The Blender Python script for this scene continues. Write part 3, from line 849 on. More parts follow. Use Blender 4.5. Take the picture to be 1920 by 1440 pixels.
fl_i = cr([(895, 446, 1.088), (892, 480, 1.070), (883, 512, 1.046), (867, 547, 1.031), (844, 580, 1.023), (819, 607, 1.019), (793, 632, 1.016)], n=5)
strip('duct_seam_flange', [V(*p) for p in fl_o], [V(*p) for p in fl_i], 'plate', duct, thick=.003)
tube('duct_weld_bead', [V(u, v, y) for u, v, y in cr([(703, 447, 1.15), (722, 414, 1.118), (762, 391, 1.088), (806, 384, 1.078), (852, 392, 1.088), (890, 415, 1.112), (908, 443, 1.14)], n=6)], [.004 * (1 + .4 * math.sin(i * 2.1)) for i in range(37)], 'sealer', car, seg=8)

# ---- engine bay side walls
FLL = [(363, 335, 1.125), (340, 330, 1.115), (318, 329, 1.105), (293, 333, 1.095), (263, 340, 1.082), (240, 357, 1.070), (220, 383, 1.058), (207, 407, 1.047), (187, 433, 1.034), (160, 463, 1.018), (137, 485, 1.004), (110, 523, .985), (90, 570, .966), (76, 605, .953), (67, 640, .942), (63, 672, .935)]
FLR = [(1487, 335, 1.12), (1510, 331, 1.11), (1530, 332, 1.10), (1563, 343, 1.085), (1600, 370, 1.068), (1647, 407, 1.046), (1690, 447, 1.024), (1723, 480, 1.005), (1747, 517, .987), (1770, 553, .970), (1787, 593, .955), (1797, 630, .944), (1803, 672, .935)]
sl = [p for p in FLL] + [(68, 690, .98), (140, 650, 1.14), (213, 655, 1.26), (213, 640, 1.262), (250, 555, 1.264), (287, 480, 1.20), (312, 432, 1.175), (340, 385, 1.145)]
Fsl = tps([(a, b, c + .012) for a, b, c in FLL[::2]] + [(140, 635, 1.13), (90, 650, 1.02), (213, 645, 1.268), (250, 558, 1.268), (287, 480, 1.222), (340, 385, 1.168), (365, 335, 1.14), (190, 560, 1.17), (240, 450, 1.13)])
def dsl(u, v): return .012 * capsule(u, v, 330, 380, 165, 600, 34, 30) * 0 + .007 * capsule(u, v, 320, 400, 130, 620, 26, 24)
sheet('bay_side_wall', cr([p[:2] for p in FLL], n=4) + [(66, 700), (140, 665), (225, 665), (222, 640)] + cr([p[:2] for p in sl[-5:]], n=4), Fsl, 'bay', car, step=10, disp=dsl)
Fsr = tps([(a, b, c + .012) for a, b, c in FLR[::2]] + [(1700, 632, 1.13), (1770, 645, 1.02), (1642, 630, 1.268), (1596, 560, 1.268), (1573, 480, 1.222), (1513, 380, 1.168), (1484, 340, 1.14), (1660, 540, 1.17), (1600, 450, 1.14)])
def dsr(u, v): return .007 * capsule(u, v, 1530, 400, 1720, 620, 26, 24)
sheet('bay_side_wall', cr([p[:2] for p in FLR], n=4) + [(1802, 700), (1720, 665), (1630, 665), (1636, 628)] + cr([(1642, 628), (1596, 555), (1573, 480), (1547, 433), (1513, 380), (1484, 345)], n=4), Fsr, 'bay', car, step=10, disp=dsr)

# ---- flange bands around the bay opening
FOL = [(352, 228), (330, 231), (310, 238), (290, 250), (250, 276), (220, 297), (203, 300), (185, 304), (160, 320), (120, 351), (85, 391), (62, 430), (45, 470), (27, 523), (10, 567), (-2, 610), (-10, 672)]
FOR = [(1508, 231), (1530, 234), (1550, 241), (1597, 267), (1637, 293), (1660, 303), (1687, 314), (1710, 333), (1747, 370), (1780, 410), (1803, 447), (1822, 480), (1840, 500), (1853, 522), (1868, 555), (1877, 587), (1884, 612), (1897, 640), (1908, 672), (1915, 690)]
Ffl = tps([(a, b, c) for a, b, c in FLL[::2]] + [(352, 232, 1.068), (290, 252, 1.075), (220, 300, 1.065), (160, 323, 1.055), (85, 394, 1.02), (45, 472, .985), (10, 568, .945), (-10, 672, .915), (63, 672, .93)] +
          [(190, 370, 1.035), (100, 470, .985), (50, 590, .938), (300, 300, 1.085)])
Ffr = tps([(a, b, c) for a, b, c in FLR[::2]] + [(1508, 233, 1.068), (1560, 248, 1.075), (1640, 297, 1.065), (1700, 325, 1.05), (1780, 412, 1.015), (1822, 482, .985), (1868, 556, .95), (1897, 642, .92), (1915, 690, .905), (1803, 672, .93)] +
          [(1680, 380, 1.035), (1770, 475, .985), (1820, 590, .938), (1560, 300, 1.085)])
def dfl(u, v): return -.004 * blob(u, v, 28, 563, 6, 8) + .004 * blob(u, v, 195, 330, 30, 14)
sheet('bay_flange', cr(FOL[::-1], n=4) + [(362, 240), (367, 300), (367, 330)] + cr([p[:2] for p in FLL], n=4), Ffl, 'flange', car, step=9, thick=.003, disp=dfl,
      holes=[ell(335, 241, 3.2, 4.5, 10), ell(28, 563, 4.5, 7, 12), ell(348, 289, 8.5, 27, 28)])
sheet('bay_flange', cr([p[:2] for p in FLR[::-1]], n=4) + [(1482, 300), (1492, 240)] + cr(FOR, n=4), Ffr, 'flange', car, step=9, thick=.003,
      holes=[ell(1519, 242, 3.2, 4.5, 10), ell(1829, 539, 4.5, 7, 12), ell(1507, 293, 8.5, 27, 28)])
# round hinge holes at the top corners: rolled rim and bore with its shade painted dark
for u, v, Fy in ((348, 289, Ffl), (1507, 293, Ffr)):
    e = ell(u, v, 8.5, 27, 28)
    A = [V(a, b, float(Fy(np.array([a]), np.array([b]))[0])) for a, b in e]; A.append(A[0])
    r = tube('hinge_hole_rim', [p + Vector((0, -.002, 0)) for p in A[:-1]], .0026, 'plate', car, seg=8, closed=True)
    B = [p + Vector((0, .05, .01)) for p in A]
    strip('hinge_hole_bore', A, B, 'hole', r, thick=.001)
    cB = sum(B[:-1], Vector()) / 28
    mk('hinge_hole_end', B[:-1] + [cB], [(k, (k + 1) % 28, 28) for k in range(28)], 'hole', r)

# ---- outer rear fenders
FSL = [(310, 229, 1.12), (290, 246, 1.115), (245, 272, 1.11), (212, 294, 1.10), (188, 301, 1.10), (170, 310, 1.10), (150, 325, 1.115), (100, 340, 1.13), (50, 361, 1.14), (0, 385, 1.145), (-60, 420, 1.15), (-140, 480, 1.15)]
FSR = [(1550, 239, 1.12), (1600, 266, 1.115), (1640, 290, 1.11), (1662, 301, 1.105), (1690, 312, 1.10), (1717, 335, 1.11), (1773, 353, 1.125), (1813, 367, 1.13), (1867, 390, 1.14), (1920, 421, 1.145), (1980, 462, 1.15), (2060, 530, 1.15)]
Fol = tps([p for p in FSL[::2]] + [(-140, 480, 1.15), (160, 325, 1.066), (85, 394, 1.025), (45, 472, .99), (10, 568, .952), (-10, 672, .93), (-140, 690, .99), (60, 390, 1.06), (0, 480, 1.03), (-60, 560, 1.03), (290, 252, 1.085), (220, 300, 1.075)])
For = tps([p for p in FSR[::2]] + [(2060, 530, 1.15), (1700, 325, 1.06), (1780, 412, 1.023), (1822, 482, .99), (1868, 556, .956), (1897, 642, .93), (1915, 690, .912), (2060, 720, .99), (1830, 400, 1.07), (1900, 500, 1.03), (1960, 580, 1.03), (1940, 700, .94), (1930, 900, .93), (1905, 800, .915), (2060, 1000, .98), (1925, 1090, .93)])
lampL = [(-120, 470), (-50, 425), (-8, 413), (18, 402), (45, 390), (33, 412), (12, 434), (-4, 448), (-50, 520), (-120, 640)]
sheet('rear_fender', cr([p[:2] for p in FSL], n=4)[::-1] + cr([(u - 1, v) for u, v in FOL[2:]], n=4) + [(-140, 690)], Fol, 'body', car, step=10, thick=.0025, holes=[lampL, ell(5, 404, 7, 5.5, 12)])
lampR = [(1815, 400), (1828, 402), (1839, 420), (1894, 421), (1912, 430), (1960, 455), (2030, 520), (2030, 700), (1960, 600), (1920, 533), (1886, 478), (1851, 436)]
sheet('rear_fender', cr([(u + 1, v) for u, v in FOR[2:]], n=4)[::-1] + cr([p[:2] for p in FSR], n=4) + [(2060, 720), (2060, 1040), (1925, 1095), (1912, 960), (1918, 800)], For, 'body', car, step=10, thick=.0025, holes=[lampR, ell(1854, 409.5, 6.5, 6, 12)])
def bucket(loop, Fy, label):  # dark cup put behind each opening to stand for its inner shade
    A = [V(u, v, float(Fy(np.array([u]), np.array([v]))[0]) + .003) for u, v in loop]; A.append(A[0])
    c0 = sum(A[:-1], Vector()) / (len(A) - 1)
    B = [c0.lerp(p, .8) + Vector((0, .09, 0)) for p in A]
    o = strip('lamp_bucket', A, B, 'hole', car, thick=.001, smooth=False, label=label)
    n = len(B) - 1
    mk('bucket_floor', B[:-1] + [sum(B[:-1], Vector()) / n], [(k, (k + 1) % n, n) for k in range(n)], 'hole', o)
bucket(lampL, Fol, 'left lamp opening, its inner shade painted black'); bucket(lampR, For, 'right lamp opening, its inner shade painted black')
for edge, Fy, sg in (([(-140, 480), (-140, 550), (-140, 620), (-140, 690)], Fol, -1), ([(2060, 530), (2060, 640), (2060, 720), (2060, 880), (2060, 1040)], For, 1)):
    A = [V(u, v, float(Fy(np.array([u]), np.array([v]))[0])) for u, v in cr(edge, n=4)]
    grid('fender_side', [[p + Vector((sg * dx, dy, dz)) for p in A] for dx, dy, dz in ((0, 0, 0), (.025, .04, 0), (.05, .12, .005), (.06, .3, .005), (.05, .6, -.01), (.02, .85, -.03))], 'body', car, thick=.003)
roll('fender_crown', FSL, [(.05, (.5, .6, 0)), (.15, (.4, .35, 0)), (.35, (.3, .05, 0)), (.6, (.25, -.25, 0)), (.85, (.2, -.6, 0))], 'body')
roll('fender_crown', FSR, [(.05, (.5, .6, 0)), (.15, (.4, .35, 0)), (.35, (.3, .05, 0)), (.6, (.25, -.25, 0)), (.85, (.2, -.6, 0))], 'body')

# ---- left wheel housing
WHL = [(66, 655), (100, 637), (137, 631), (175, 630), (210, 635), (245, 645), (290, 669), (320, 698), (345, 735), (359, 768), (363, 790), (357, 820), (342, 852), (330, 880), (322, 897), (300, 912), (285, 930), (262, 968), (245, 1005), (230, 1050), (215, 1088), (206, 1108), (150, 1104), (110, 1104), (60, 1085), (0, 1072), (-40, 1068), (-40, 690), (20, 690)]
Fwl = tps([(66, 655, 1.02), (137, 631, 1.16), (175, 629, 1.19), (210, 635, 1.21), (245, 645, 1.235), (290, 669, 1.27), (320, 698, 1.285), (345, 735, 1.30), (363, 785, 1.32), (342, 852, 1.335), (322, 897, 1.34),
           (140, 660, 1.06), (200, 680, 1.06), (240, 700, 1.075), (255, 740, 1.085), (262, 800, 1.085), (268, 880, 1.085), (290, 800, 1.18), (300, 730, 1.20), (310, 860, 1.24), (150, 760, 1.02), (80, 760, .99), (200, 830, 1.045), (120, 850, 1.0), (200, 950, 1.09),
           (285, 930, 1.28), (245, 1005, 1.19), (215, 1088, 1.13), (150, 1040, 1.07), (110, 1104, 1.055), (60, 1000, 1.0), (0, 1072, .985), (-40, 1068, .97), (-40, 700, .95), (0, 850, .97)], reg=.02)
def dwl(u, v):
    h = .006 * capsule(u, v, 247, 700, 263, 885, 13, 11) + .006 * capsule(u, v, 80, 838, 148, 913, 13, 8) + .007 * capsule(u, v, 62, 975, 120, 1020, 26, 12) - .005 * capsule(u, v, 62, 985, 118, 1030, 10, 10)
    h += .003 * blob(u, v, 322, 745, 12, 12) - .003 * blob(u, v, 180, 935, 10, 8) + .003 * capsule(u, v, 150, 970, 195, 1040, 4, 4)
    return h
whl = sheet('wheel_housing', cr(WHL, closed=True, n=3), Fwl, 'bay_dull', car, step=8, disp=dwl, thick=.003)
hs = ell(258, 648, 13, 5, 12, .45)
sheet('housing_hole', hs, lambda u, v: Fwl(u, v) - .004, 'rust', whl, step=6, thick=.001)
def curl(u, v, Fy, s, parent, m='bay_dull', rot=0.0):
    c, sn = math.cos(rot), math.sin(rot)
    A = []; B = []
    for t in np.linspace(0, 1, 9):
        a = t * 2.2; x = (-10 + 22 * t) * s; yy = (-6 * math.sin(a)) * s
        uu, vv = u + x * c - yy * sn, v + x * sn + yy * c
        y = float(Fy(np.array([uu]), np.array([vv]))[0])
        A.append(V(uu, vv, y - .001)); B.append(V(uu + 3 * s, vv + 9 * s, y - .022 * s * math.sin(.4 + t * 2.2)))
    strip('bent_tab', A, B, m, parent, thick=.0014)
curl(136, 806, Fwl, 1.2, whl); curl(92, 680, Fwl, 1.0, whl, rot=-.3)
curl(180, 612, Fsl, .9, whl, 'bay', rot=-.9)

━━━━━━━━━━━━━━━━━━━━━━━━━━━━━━

*WHAT YOU WILL DO:* Within the listing above, extract exactly the lines from the line with "289, 8.5, 27, 28)])" to the line with "sheet('bay_flange', cr([p[:2] for", the two named lines included, and no others.

*FULL SOLUTION:*
      holes=[ell(335, 241, 3.2, 4.5, 10), ell(28, 563, 4.5, 7, 12), ell(348, 289, 8.5, 27, 28)])
sheet('bay_flange', cr([p[:2] for p in FLR[::-1]], n=4) + [(1482, 300), (1492, 240)] + cr(FOR, n=4), Ffr, 'flange', car, step=9, thick=.003,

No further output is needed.